Users' expressions of approval on the social network can accurately predict personality traits, sexual orientation, and intelligence, researchers say.




Facebook users' Likes on the social network may be unintentionally revealing more about their personality traits, sexual orientation, and intelligence, according to a new study.

By studying the Likes of 58,000 Facebook users on the social network, researchers at the University of Cambridge say they were able to determine users' IQ, gender, sexual orientation, political and religious beliefs, and even substance use, with an accuracy rate of more than 80 percent
Users' expressions of approval on the social network for things such as photos, friends' status updates, as well as pages for sports, musicians, and books were analyzed by researchers employing a model that reduced the number of random variables under consideration. When compared with user-provided demographic profiles and other psychometric tests, researchers learned they had correctly predicted sexual orientation 88 percent of the time, ethnicity 95 percent of the time, and political leanings in 85 percent of the cases.


 "This study demonstrates the degree to which relatively basic digital records of human behavior can be used to automatically and accurately estimate a wide range of personal attributes that people would typically assume to be private," researchers said in the study, which was published today in Proceedings of the National Academy of Sciences (PDF).

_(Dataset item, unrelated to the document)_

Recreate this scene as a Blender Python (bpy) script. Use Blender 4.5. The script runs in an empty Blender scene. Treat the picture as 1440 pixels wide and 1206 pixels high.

"Likes represent a very generic class of digital records, similar to Web search queries, Web browsing histories, and credit card purchases," researchers said. "In contrast to these other sources of information, Facebook Likes are unusual in that they are currently publicly available by default."
While recognizing that predicting attributes and preferences could be used to improve a wide range of products and services, researchers noted that there were considerable negative implications to the predictability model, especially when digital records are analyzed without individuals knowledge or consent.
"Commercial companies, governmental institutions, or even one's Facebook friends could use software to infer attributes such as intelligence, sexual orientation, or political views that an individual may not have intended to share," researchers concluded. "One can imagine situations in which such predictions, even if incorrect, could pose a threat to an individual's well-being, freedom, or even life."